Take this tune for example, "Rendezvous" by dBridge. The sound he's working on at the moment, along with Instra:Mental and other artists on their nonPlus imprint is, to me, symbolic of the positive change within the Drum & Bass blueprint in the wake of Dubstep. Where many are trying to ignore Dubstep or simply emulate its halftime beat patterns, the sound of Club Autonomic is the synthesis of a new Soul sound, driven by Drum & Bass and Dubstep. The beat patterns may be different, but the spirit remains. This music is on a frontier, halfway over the edge and pressing on regardless; its glances backward aren't retro so much as informative and educational. And I fucking love it.

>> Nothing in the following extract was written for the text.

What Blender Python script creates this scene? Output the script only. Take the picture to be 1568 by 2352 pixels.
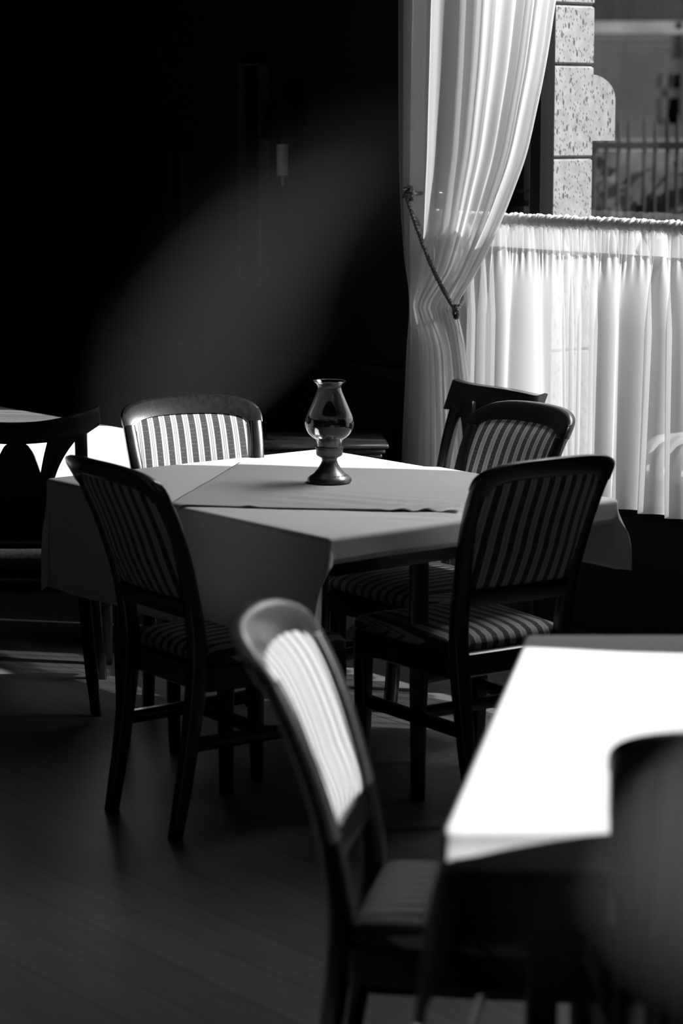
import bpy, math, random
from mathutils import Vector, Matrix
random.seed(7)
D = bpy.data
SC = bpy.context.scene
COL = SC.collection
for o in list(D.objects): D.objects.remove(o)

# ------------------------------------------------------------------ camera, world, sun, exposure
CAMH = 1.76
PITCH = math.atan((1176 - 275) / 5553)
cam = D.objects.new('camera', D.cameras.new('camera'))
COL.objects.link(cam)
cam.location = (0, 0, CAMH)
cam.rotation_euler = (math.pi / 2 - PITCH, 0, 0)
cam.data.sensor_fit = 'HORIZONTAL'
cam.data.sensor_width = 24
cam.data.lens = 85
cam.data.clip_start = 0.05
cam.data.dof.use_dof = True
cam.data.dof.focus_distance = 7.2
cam.data.dof.aperture_fstop = 2.9
SC.camera = cam

SC.view_settings.view_transform = 'Standard'
SC.view_settings.look = 'None'
SC.view_settings.gamma = 1
SC.view_settings.exposure = 0.3
SC.view_settings.use_curve_mapping = False

SKY = 0.08
SUN = 8.5
world = D.worlds.new('world'); SC.world = world
world.use_nodes = True
bgn = world.node_tree.nodes['Background']
bgn.inputs[0].default_value = (1, 1, 1, 1)
bgn.inputs[1].default_value = SKY

sd = D.lights.new('sun', 'SUN'); sun = D.objects.new('sun', sd); COL.objects.link(sun)
sd.energy = SUN; sd.angle = math.radians(0.6)
el = math.radians(34)
tr = Vector((-.98 * math.cos(el), .20 * math.cos(el), -math.sin(el))).normalized()
sun.rotation_euler = tr.to_track_quat('-Z', 'Y').to_euler()
sun.location = (6, -1, 6)

# daylight of the open sky entering the upper part of the curtained window
ad = D.lights.new('window_daylight', 'AREA'); al = D.objects.new('window_daylight', ad); COL.objects.link(al)
ad.shape = 'RECTANGLE'; ad.size = 2.5; ad.size_y = .7; ad.energy = 26; ad.spread = math.radians(115)
al.location = (.506 + .61*.8 + .792*.42, 7.9 - .792*.8 + .61*.42, 2.75)
al.rotation_euler = Vector((-1.35, -.9, -1.9)).to_track_quat('-Z', 'Y').to_euler()

# ------------------------------------------------------------------ helpers
def tag(o, label=None, cat=None, group=None, kind=None):
    if label: o['label'] = label
    if cat: o['category'] = cat
    if group: o['group'] = group
    if kind: o['kind'] = kind
    return o

def link(name, verts, faces, mat, parent=None, smooth=True, loc=None):
    me = D.meshes.new(name); me.from_pydata([tuple(v) for v in verts], [], faces)
    me.validate(); me.update()
    if smooth:
        me.polygons.foreach_set('use_smooth', [True] * len(me.polygons))
    me.materials.append(mat)
    o = D.objects.new(name, me); COL.objects.link(o)
    if parent is not None: o.parent = parent
    if loc is not None: o.location = loc
    return o

def empty(name, loc=(0, 0, 0), rz=0, label=None, cat=None, group=None):
    o = D.objects.new(name, None); COL.objects.link(o)
    o.location = loc; o.rotation_euler = (0, 0, rz); o.empty_display_size = .1
    return tag(o, label, cat, group)

class MB:
    def __init__(s): s.v = []; s.f = []
    def box(s, x0, x1, y0, y1, z0, z1, b=0.0):
        if b <= 0:
            k = len(s.v)
            s.v += [(x, y, z) for z in (z0, z1) for y in (y0, y1) for x in (x0, x1)]
            s.f += [tuple(k + i for i in q) for q in ((0,2,3,1),(4,5,7,6),(0,1,5,4),(2,6,7,3),(0,4,6,2),(1,3,7,5))]
            return s
        # bevelled: loft of rounded rectangles along z
        rings = []
        for z, i in ((z0, b), (z0 + b, 0), (z1 - b, 0), (z1, b)):
            rings.append([(x0+i+b, y0+i, z), (x1-i-b, y0+i, z), (x1-i, y0+i+b, z), (x1-i, y1-i-b, z),
                          (x1-i-b, y1-i, z), (x0+i+b, y1-i, z), (x0+i, y1-i-b, z), (x0+i, y0+i+b, z)])
        return s.loft(rings)
    def loft(s, rings, closed=True, caps=True, loop=False):
        k = len(s.v); n = len(rings[0])
        for r in rings: s.v += [tuple(p) for p in r]
        m = len(rings)
        for j in range(m if loop else m - 1):
            a = k + j * n; c = k + ((j + 1) % m) * n
            for i in range(n if closed else n - 1):
                i2 = (i + 1) % n
                s.f.append((a + i, a + i2, c + i2, c + i))
        if caps and closed and not loop:
            s.f.append(tuple(k + i for i in reversed(range(n))))
            s.f.append(tuple(k + (m - 1) * n + i for i in range(n)))
        return s
    def grid(s, pts):       # rows of points
        return s.loft(pts, closed=False, caps=False)
    def bar(s, path, wx, wy, up=None, bev=0.25):
        """rectangular (soft edged) section along a path; wx, wy may be lists; section lies in local horizontal plane"""
        rings = []
        for i, p in enumerate(path):
            p = Vector(p)
            a = wx[i] if isinstance(wx, (list, tuple)) else wx
            c = wy[i] if isinstance(wy, (list, tuple)) else wy
            t = (Vector(path[min(i + 1, len(path) - 1)]) - Vector(path[max(i - 1, 0)])).normalized()
            u = up if up is not None else Vector((0, 1, 0))
            if abs(t.dot(u)) > .98: u = Vector((0, 0, 1))
            sx = t.cross(u).normalized(); sy = sx.cross(t).normalized()
            q = bev
            pr = [(-1+q,-1),(1-q,-1),(1,-1+q),(1,1-q),(1-q,1),(-1+q,1),(-1,1-q),(-1,-1+q)]
            rings.append([p + sx * (x * a / 2) + sy * (y * c / 2) for x, y in pr])
        return s.loft(rings)
    def tube(s, path, r, n=10):
        rings = []
        for i, p in enumerate(path):
            p = Vector(p); rr = r[i] if isinstance(r, (list, tuple)) else r
            t = (Vector(path[min(i + 1, len(path) - 1)]) - Vector(path[max(i - 1, 0)])).normalized()
            u = Vector((0, 0, 1)) if abs(t.z) < .9 else Vector((0, 1, 0))
            sx = t.cross(u).normalized(); sy = sx.cross(t).normalized()
            rings.append([p + (sx * math.cos(2*math.pi*k/n) + sy * math.sin(2*math.pi*k/n)) * rr for k in range(n)])
        return s.loft(rings)
    def lathe(s, prof, n=40, c=(0, 0, 0), caps=True):
        rings = [[(c[0] + r*math.cos(2*math.pi*k/n), c[1] + r*math.sin(2*math.pi*k/n), c[2] + z) for k in range(n)] for r, z in prof]
        return s.loft(rings, caps=caps)
    def build(s, name, mat, parent=None, smooth=True, angle=None):
        o = link(name, s.v, s.f, mat, parent, smooth)
        if smooth:
            sharpen(o, angle or 35)
        return o

def sharpen(o, deg):
    me = o.data
    import bmesh
    bm = bmesh.new(); bm.from_mesh(me)
    bmesh.ops.recalc_face_normals(bm, faces=bm.faces)
    lim = math.radians(deg)
    for e in bm.edges:
        if len(e.link_faces) == 2 and e.calc_face_angle(0) > lim: e.smooth = False
    bm.to_mesh(me); bm.free()

def interp(tab, x):
    if x <= tab[0][0]: return tab[0][1]
    for (a, b), (c, d) in zip(tab, tab[1:]):
        if x <= c:
            t = (x - a) / (c - a); return b + (d - b) * t
    return tab[-1][1]

def sinterp(tab, x):        # smooth (catmull-rom) table lookup
    if x <= tab[0][0]: return tab[0][1]
    if x >= tab[-1][0]: return tab[-1][1]
    for i in range(len(tab) - 1):
        if x <= tab[i + 1][0]:
            x0, y0 = tab[i]; x1, y1 = tab[i + 1]
            xm, ym = tab[max(i - 1, 0)]; xp, yp = tab[min(i + 2, len(tab) - 1)]
            m0 = (y1 - ym) / (x1 - xm); m1 = (yp - y0) / (xp - x0)
            h = x1 - x0; t = (x - x0) / h
            return (2*t**3-3*t*t+1)*y0 + (t**3-2*t*t+t)*h*m0 + (-2*t**3+3*t*t)*y1 + (t**3-t*t)*h*m1

# ------------------------------------------------------------------ materials
def newmat(name):
    m = D.materials.new(name); m.use_nodes = True
    nt = m.node_tree
    return m, nt, nt.nodes, nt.links, nt.nodes['Principled BSDF']

def g(v): return (v, v, v, 1)

def simple(name, col, rough=.5, spec=.5, noise=0, nscale=40, bump=0, bscale=200, coat=0, metal=0, stretch=None):
    m, nt, N, L, P = newmat(name)
    P.inputs['Base Color'].default_value = g(col)
    P.inputs['Roughness'].default_value = rough
    P.inputs['Specular IOR Level'].default_value = spec
    P.inputs['Coat Weight'].default_value = coat
    P.inputs['Coat Roughness'].default_value = .12
    P.inputs['Metallic'].default_value = metal
    tc = N.new('ShaderNodeTexCoord')
    src = tc.outputs['Object']
    if stretch:
        mp = N.new('ShaderNodeMapping'); mp.inputs['Scale'].default_value = stretch
        L.new(src, mp.inputs['Vector']); src = mp.outputs[0]
    if noise:
        n = N.new('ShaderNodeTexNoise'); n.inputs['Scale'].default_value = nscale; n.inputs['Detail'].default_value = 5
        L.new(src, n.inputs['Vector'])
        r = N.new('ShaderNodeMapRange'); r.inputs[1].default_value = .3; r.inputs[2].default_value = .7
        r.inputs[3].default_value = col * (1 - noise); r.inputs[4].default_value = col * (1 + noise)
        L.new(n.outputs['Fac'], r.inputs[0]); L.new(r.outputs[0], P.inputs['Base Color'])
    if bump:
        n = N.new('ShaderNodeTexNoise'); n.inputs['Scale'].default_value = bscale; n.inputs['Detail'].default_value = 3
        L.new(src, n.inputs['Vector'])
        b = N.new('ShaderNodeBump'); b.inputs['Strength'].default_value = bump; b.inputs['Distance'].default_value = .002
        L.new(n.outputs['Fac'], b.inputs['Height']); L.new(b.outputs[0], P.inputs['Normal'])
    return m

M_wood = simple('dark_wood', .012, .30, .55, .4, 14, .08, 60, coat=.5, stretch=(6, 6, 1))
M_wall = simple('dark_wall', .012, .7, .2, .15, 3, .1, 30)
M_ceil = simple('ceiling_paint', .02, .8, .1)
M_panelwood = simple('wall_wood', .02, .35, .35, .35, 8, .08, 50, stretch=(6, 6, .6))
M_frame = simple('window_frame_paint', .004, .6, .1)
M_cloth = simple('table_linen', .78, .85, .15, .03, 60, .25, 900)
M_topper = simple('table_topper_linen', .56, .85, .15, .03, 60, .3, 900)
M_brass = simple('lamp_base_metal', .17, .34, .5, .3, 30, .15, 160, metal=.75)
M_rope = simple('rope_fibre', .10, .6, .3, .4, 200, .5, 500)
M_pale = simple('candle_wax', .35, .6, .2)
M_velvet = simple('dark_upholstery', .10, .8, .2, .5, 90, .6, 200)
M_slat = simple('bench_slat_wood', .35, .5, .3, .15, 20)
M_dark = simple('dark_recess', .006, .7, .1)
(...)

I love it because this is what I've been thinking about while the bovine masses of the D&B scene whine and complain like infants that Dubstep is "too slow" or "boring". These tunes won't get rewound three times by Andy C at whatever superclub. These tunes are for a more mature, more thoughtful, more music-loving crowd. I'm not saying that they won't appeal to Andy - they probably do - but his typical fan these days craves a different sound than this. However, don't take this to mean I have no love whatsoever for more typical/tearout D&B - I do - but the times, they are a-changin'. For me, as long as there are artists in that Big People's Music bracket, artists always looking for that next evolution (even if it's a dead-end), there is hope for electronic music.

Burial didn't do it all by himself, but he and many others are symbolic of the shift in what the discerning, older electronic music fan wants. We want to be moved, shocked, surprised, awed by music. We want to be so damn excited about it that we feel like the first time we went raving, the first time we heard this sound. We want to feel incapable of shutting the fuck up about this music, because it matters so much, means so much.

[I like that last bit. "It means so much." Because it really, truely does.]